Before some criticize me on my "pillaging others" jibe---as a thought experiment, what if the nation to be pillaged was a country entirely composed of rich people (maybe something along the lines of a Kuwait, discussing citizens only). Wouldn't it be alright to invade and take 90% of what they make, every year, if you spend the money on the right things? I mean, wouldn't it?

And to head off an counter-argument--does not the mythical country of the rich most likely derive its riches in some way from trade, and thus depends on the work of our poor? Should they not pay their fair share to help insure the continued survival of a system they benefit from?

I guess it helps if the rich country is also a vulnerable country, for the richest country--the USA--is the least vulnerable, at least so far. So all those iittle prosperous coummunites, like Singapore, Hong Kong, the Cayman Ilands, Monte Carlo, would be fair game. Switzerland is unfortunately hard to access, as all those past conquerors who passed it by acknowledged, tacitly or otherwise. Of course, Keynesians are making war on the rich in the countries whose politics they influence. But you're right to be concerned about being misunderstood. Reduction ab absurdum debating points sometimes have the opposite effect of what is intended.

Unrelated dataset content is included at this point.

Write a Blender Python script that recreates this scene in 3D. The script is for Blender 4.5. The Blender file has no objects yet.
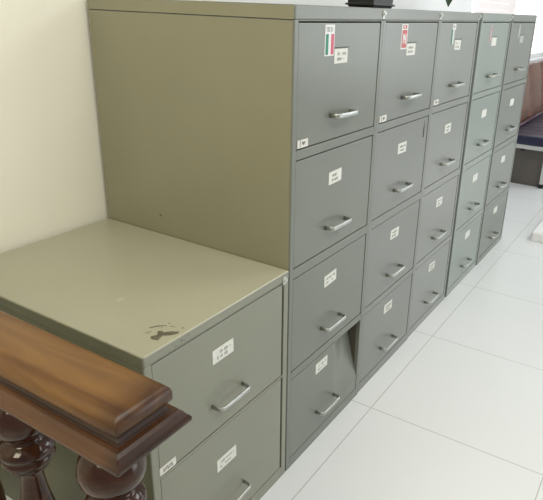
import bpy, bmesh, math, random
from mathutils import Vector, Matrix
random.seed(7)
C = bpy.context.scene.collection

# ---------------------------------------------------------------- materials
def new_mat(name):
    m = bpy.data.materials.new(name); m.use_nodes = True
    return m, m.node_tree, m.node_tree.nodes['Principled BSDF']

def simple(name, col, rough=.5, metal=0., noise=0., scale=8., bump=0., coat=0., spec=.5, emit=None, estr=0., bscale=60.):
    m, nt, b = new_mat(name)
    b.inputs['Roughness'].default_value = rough
    b.inputs['Metallic'].default_value = metal
    b.inputs['Coat Weight'].default_value = coat
    b.inputs['Specular IOR Level'].default_value = spec
    b.inputs['Base Color'].default_value = (*col, 1)
    if emit:
        b.inputs['Emission Color'].default_value = (*emit, 1); b.inputs['Emission Strength'].default_value = estr
    tc = nt.nodes.new('ShaderNodeTexCoord')
    n = nt.nodes.new('ShaderNodeTexNoise'); n.inputs['Scale'].default_value = scale; n.inputs['Detail'].default_value = 5
    nt.links.new(tc.outputs['Object'], n.inputs['Vector'])
    r = nt.nodes.new('ShaderNodeValToRGB')
    r.color_ramp.elements[0].position = .3; r.color_ramp.elements[1].position = .7
    r.color_ramp.elements[0].color = (*[c*(1-noise) for c in col], 1)
    r.color_ramp.elements[1].color = (*[min(1, c*(1+noise)) for c in col], 1)
    nt.links.new(n.outputs['Fac'], r.inputs['Fac']); nt.links.new(r.outputs['Color'], b.inputs['Base Color'])
    if bump:
        n2 = nt.nodes.new('ShaderNodeTexNoise'); n2.inputs['Scale'].default_value = bscale
        nt.links.new(tc.outputs['Object'], n2.inputs['Vector'])
        bp = nt.nodes.new('ShaderNodeBump'); bp.inputs['Strength'].default_value = bump; bp.inputs['Distance'].default_value = .002
        nt.links.new(n2.outputs['Fac'], bp.inputs['Height']); nt.links.new(bp.outputs['Normal'], b.inputs['Normal'])
    return m

def paint(name, col, rough=.30):
    return simple(name, col, rough, noise=.035, scale=3.5, bump=.05, spec=.45, bscale=25)

M = {}
M['paint1'] = paint('grey_enamel', (.156, .165, .138))
M['paint2'] = paint('grey_enamel_pale', (.182, .189, .168))  # lighter tones down the row hold the daylight growing with distance
M['paint3'] = paint('grey_enamel_daylit_far', (.214, .222, .200))  # daylight on the middle cabinet put into its enamel colour
M['paint4'] = paint('grey_enamel_window_sheen', (.232, .260, .234))  # bluish window reflection put into this cabinet's colour
M['paint5'] = paint('grey_enamel_dull', (.174, .185, .160))
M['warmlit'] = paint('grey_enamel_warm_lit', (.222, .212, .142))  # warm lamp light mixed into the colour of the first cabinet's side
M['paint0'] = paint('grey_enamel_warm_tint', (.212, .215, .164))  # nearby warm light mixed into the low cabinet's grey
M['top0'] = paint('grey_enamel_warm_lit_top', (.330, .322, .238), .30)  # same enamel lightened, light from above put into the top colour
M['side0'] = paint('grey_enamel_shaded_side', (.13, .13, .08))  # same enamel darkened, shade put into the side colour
M['dark'] = simple('dark_gap', (.035, .033, .026), .8)
M['inside'] = simple('dark_liner_brown', (.075, .066, .045), .7, noise=.3, scale=14)
M['chrome'] = simple('worn_chrome', (.42, .43, .40), .30, .85, noise=.1, scale=30)
M['paper'] = simple('paper', (.62, .62, .56), .7, noise=.05, scale=80)
M['ink'] = simple('ink', (.16, .16, .15), .7)
M['inkpale'] = simple('faded_ink', (.33, .33, .30), .7)
M['green'] = simple('print_green', (.015, .19, .10), .5)
M['pink'] = simple('print_red', (.50, .09, .13), .5)
M['white'] = simple('print_white', (.66, .66, .64), .5)
M['red'] = simple('sticker_red', (.46, .11, .10), .5)
M['palered'] = simple('faded_sticker_red', (.42, .26, .25), .5)
M['palegrey'] = simple('faded_sticker', (.36, .37, .34), .5)
M['tagm'] = simple('brand_plate', (.62, .60, .54), .4, noise=.05)
M['screw'] = simple('plated_screw', (.52, .53, .50), .35, .4)
M['rust'] = simple('bare_metal_scuff', (.10, .09, .06), .8, noise=.3, scale=90)
M['scuff'] = simple('light_scuff', (.40, .395, .31), .5)
M['black'] = simple('black_plastic', (.008, .008, .009), .35)
M['soil'] = simple('potting_soil', (.03, .02, .012), .9, noise=.4, scale=60)
M['leaf'] = simple('leaf_green', (.018, .045, .012), .4, noise=.3, scale=20)
M['navy'] = simple('navy_vinyl', (.022, .022, .050), .30, noise=.1, scale=12, coat=.1)
M['brown'] = simple('brown_vinyl', (.150, .072, .046), .45, noise=.25, scale=7)
M['under'] = simple('under_seat_shade_tone', (.10, .088, .075), .6, noise=.1)  # colour stands in for the shade below the bench seat
M['maroon'] = simple('maroon_vinyl', (.06, .018, .035), .42, noise=.1)
M['steel'] = simple('bench_steel', (.60, .60, .58), .35, .5)
M['rubber'] = simple('black_rubber', (.01, .01, .01), .7)
M['wallm'] = simple('cream_wall_paint', (.80, .78, .66), .85, noise=.012, scale=2, bump=.05)
M['wallw'] = simple('white_wall_paint', (.84, .84, .83), .85, noise=.01, scale=2)
M['ceil'] = simple('ceiling_paint', (.82, .82, .80), .9, noise=.01)
M['frame'] = simple('window_frame_white', (.85, .85, .85), .4)
M['pane'] = simple('bright_window_pane', (.9, .92, .95), .2, emit=(1, 1, 1), estr=1.15)
M['blind'] = simple('blind_fabric', (.82, .76, .74), .8, noise=.02, emit=(1, .95, .95), estr=.15)
M['step'] = simple('white_step_tile', (.80, .80, .79), .3, noise=.01)

def wood(name, c1, c2, rough, worn=0.):
    m, nt, b = new_mat(name)
    tc = nt.nodes.new('ShaderNodeTexCoord'); mp = nt.nodes.new('ShaderNodeMapping')
    mp.inputs['Scale'].default_value = (22, 2.2, 22)
    nt.links.new(tc.outputs['Object'], mp.inputs['Vector'])
    n = nt.nodes.new('ShaderNodeTexNoise'); n.inputs['Scale'].default_value = 1.4; n.inputs['Detail'].default_value = 7; n.inputs['Distortion'].default_value = .8
    nt.links.new(mp.outputs['Vector'], n.inputs['Vector'])
    r = nt.nodes.new('ShaderNodeValToRGB')
    r.color_ramp.elements[0].position = .32; r.color_ramp.elements[0].color = (*c1, 1)
    r.color_ramp.elements[1].position = .70; r.color_ramp.elements[1].color = (*c2, 1)
    nt.links.new(n.outputs['Fac'], r.inputs['Fac']); nt.links.new(r.outputs['Color'], b.inputs['Base Color'])
    if worn:      # darker colour towards the free end of the rail, over the given length
        sp = nt.nodes.new('ShaderNodeSeparateXYZ'); nt.links.new(tc.outputs['Object'], sp.inputs[0])
        mr = nt.nodes.new('ShaderNodeMapRange'); mr.inputs[1].default_value = 0.; mr.inputs[2].default_value = worn
        mr.interpolation_type = 'SMOOTHSTEP'; nt.links.new(sp.outputs[1], mr.inputs[0])
        mx = nt.nodes.new('ShaderNodeMix'); mx.data_type = 'RGBA'; mx.blend_type = 'MULTIPLY'; mx.inputs[0].default_value = 1
        cr = nt.nodes.new('ShaderNodeValToRGB'); cr.color_ramp.elements[0].color = (.34, .27, .20, 1); cr.color_ramp.elements[1].color = (1, 1, 1, 1)
        nt.links.new(mr.outputs[0], cr.inputs['Fac']); nt.links.new(r.outputs['Color'], mx.inputs[6]); nt.links.new(cr.outputs['Color'], mx.inputs[7])
        nt.links.new(mx.outputs[2], b.inputs['Base Color'])
    b.inputs['Roughness'].default_value = rough; b.inputs['Coat Weight'].default_value = .12; b.inputs['Coat Roughness'].default_value = .2; b.inputs['Specular IOR Level'].default_value = .3
    return m
M['wood'] = wood('varnished_mahogany', (.075, .030, .008), (.190, .092, .022), .36, .085)
M['wood_lo'] = wood('darker_mahogany', (.045, .018, .008), (.100, .043, .016), .32, .04)
M['cove'] = wood('shade_toned_cove_wood', (.018, .008, .005), (.035, .014, .007), .45)  # wood coloured near black for the shade in the groove below the handrail
M['turned'] = wood('turned_mahogany', (.020, .008, .005), (.052, .020, .010), .14)
M['turned'].node_tree.nodes['Principled BSDF'].inputs['Specular IOR Level'].default_value = .12
M['turned'].node_tree.nodes['Principled BSDF'].inputs['Coat Weight'].default_value = .35
M['turned'].node_tree.nodes['Principled BSDF'].inputs['Coat Roughness'].default_value = .06

def floor_mat():
    m, nt, b = new_mat('white_floor_tiles')
    tc = nt.nodes.new('ShaderNodeTexCoord'); sx = nt.nodes.new('ShaderNodeSeparateXYZ')
    nt.links.new(tc.outputs['Object'], sx.inputs[0])
    def mth(op, a, v):
        n = nt.nodes.new('ShaderNodeMath'); n.operation = op
        nt.links.new(a, n.inputs[0])
        if isinstance(v, (int, float)): n.inputs[1].default_value = v
        else: nt.links.new(v, n.inputs[1])
        return n.outputs[0]
    def line(sock, off, period=.6, hw=.0015):
        a = mth('ADD', sock, -off + 30*period + period/2)
        a = mth('MODULO', a, period)
        a = mth('SUBTRACT', a, period/2)
        a = mth('ABSOLUTE', a, 0)
        return mth('LESS_THAN', a, hw)
    lx = line(sx.outputs[0], .4256); ly = line(sx.outputs[1], -.0774, .594)
    g = mth('MAXIMUM', lx, ly)
    n = nt.nodes.new('ShaderNodeTexNoise'); n.inputs['Scale'].default_value = 1.3
    nt.links.new(tc.outputs['Object'], n.inputs['Vector'])
    r = nt.nodes.new('ShaderNodeValToRGB')
    r.color_ramp.elements[0].color = (.67, .685, .68, 1); r.color_ramp.elements[1].color = (.72, .735, .73, 1)
    nt.links.new(n.outputs['Fac'], r.inputs['Fac'])
    mx = nt.nodes.new('ShaderNodeMix'); mx.data_type = 'RGBA'
    nt.links.new(g, mx.inputs[0]); nt.links.new(r.outputs['Color'], mx.inputs[6]); mx.inputs[7].default_value = (.40, .40, .38, 1)
    nt.links.new(mx.outputs[2], b.inputs['Base Color'])
    b.inputs['Roughness'].default_value = .30; b.inputs['Specular IOR Level'].default_value = .35
    return m
M['floor'] = floor_mat()

# ---------------------------------------------------------------- mesh helpers
def obj(name, bm, mats, parent=None, loc=None, smooth=False, bevel=0., seg=2):
    if not isinstance(mats, (list, tuple)): mats = [mats]
    bmesh.ops.recalc_face_normals(bm, faces=bm.faces)
    me = bpy.data.meshes.new(name); bm.to_mesh(me); bm.free()
    for m in mats: me.materials.append(m)
    o = bpy.data.objects.new(name, me); C.objects.link(o)
    if parent: o.parent = parent
    if loc: o.location = loc
    if smooth:
        for p in me.polygons: p.use_smooth = True
    if bevel:
        b = o.modifiers.new('bevel', 'BEVEL'); b.width = bevel; b.segments = seg; b.limit_method = 'ANGLE'; b.angle_limit = math.radians(40)
    return o

def box(bm, x0, x1, y0, y1, z0, z1, mi=0):
    vs = [bm.verts.new((x, y, z)) for x in (x0, x1) for y in (y0, y1) for z in (z0, z1)]
    for f in ((0, 1, 3, 2), (4, 6, 7, 5), (0, 4, 5, 1), (2, 3, 7, 6), (0, 2, 6, 4), (1, 5, 7, 3)):
        bm.faces.new([vs[i] for i in f]).material_index = mi

def quad(bm, x0, x1, z0, z1, y, mi=0):
    """thin slab lying on a front face"""
    box(bm, x0, x1, y, y + .0006, z0, z1, mi)

def tube(bm, pts, rx, rz, n=10, up=Vector((0, 0, 1))):
    """sweep an ellipse (rx in plane, rz along up) along a horizontal path"""
    rings = []
    P = [Vector(p) for p in pts]
    for i, p in enumerate(P):
        if i == 0: t = P[1]-P[0]
        elif i == len(P)-1: t = P[-1]-P[-2]
        else: t = (P[i+1]-P[i]).normalized() + (P[i]-P[i-1]).normalized()
        t.normalize(); s = t.cross(up).normalized(); w = s.cross(t).normalized()
        rings.append([bm.verts.new(p + s*rx*math.cos(a) + w*rz*math.sin(a)) for a in [2*math.pi*k/n for k in range(n)]])
    for a, b in zip(rings, rings[1:]):
        for k in range(n): bm.faces.new([a[k], a[(k+1) % n], b[(k+1) % n], b[k]])
    bm.faces.new(rings[0]); bm.faces.new(rings[-1][::-1])

def lathe(bm, prof, cx=0, cy=0, n=40):
    rings = []
    for r, z in prof:
        rings.append([bm.verts.new((cx + r*math.cos(2*math.pi*k/n), cy + r*math.sin(2*math.pi*k/n), z)) for k in range(n)])
    for a, b in zip(rings, rings[1:]):
        for k in range(n): bm.faces.new([a[k], a[(k+1) % n], b[(k+1) % n], b[k]])
    bm.faces.new(rings[0]); bm.faces.new(rings[-1][::-1])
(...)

Not really--I think the point is clear. It, at some point, is about taking from those who can't resist superior force, whether it be military force (the international case), or political force (the domestic case). The second case, of course, was a concern of many at the time of the Founding, and is apparently an unanswered question about democracies--will citizens always vote themselves benefits that can only be obtained by taking from others who have more? Can the people forgo even when they don't have to?

And, concerning the international case--with just a little bit of changing, it becomes the complaint of the third world versus the first, and just because they can't use force majeur now does not mean it will always be so. so the question becomes once again--does the basic complaint ever have merit, or should it be rejected always? Sometimes? Never? You tell me.